Originally Posted by JandK
Originally Posted by Lake Plisko
You guys realize there are more characters and ideas than just...

Completely unskilled nobody with a hand axe vs. nuclear bomb implanted in your chest by a god/demon because you tried to steal their power/sold your soul to them...

Right?

Of course people understand that.

I think the point is, once you start applying skill, muscles, looks, weapons, abilities... there's a natural inclination toward power creep.

This little thing then that thing. Oh, and maybe it would be cool if...

*

And then you're competing against all the cool ideas everyone else had at the company meeting.

You're in a writing room. Folks are pitching their idea for a new origin character.

You have this really swell idea for a character. Well thought out, interesting person.

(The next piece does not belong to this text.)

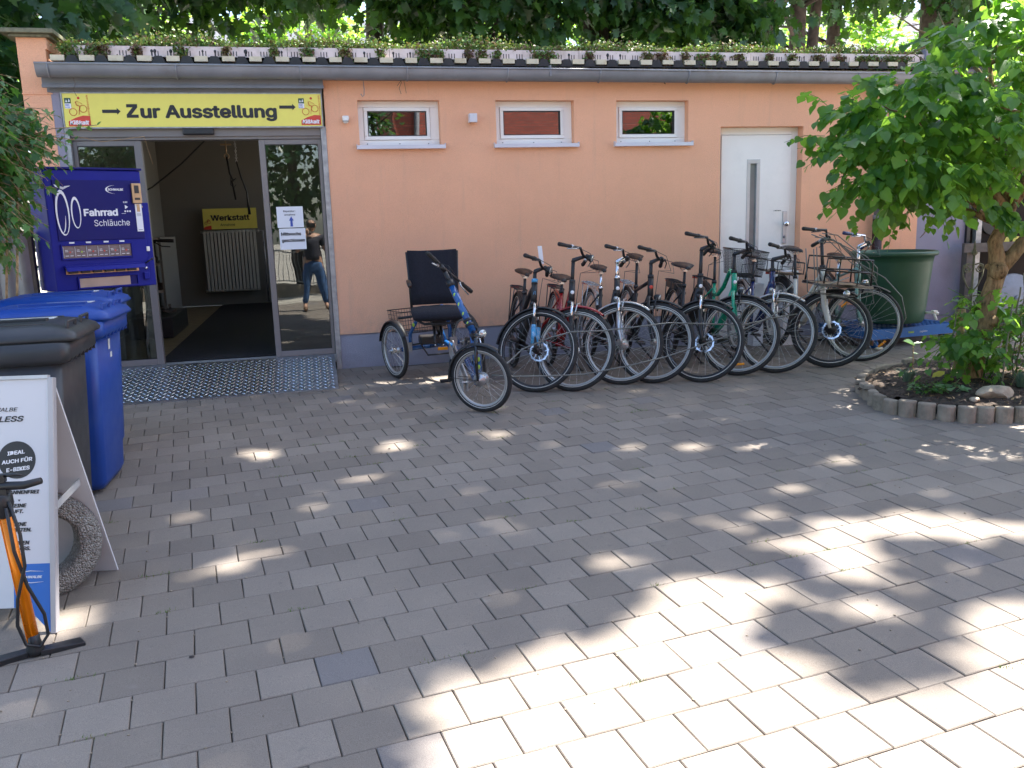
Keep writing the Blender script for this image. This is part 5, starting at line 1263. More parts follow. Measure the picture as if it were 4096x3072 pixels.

But Bobby-Boy, your competition for next week's promotion, is pushing for his idea. He wants folks to play a demi-god with an entire shadow plane of existence buried in his chest.

There's even some talk about putting together a focus group of players to test Bobby-Boy's character idea versus yours. They're looking to see which idea the focus group has more fun with.

How do you think you do?

I think game directors and writers are capable of having restraint, as well as focusing on making a good game as opposed to a theme park ride. And I am not saying Baldur's Gate 3 will be a bad game, I actually think it is going to be a great game. Hell, it might end up being the best RPG ever made.

But if what you are saying is true then every game would end up as an over the top thrill ride. In The Witcher 3 Geralt wouldn't have just been a Witcher, suddenly he would have even more magical superpowers because that could make combat more fun if he was hurling fireballs everywhere and had the skills of a sorceress, right? And they would reveal that Triss' heart was actually a dying star that could explode at any moment if Geralt chooses Yen over her - then she would destroy the whole city she was in. And Yennefer would actually be an alien from a different planet sent on a secret mission to do some random who knows what or whatever else. Ciri being who she is would have lost a lot of its value and impact if everyone else was also some crazy 'child of destiny' along side her.

Game of Thrones is another good example. Some of the characters who are the least powerful in terms of physical ability, stature and strength ended up being the most popular due to their personality, wit and ability to punch up in the world. That show and the books would have been awful if suddenly everyone had a claim to dragons or other magical creatures just as powerful or had magical superpowers that ended up rivaling them.

The point being...

Great fiction doesn't always have to be over the top. Not every character needs some outrageous backstory like the origin characters have. Characters can have great stories that are far more 'normal'. I get the allure of it. I even think the origin characters are, for the most part, really great. Larian could just do with blending in a bit more grounded stuff so that not everything you are encountering is completely out of control. When everything is over the top, then it all starts to lose its impact.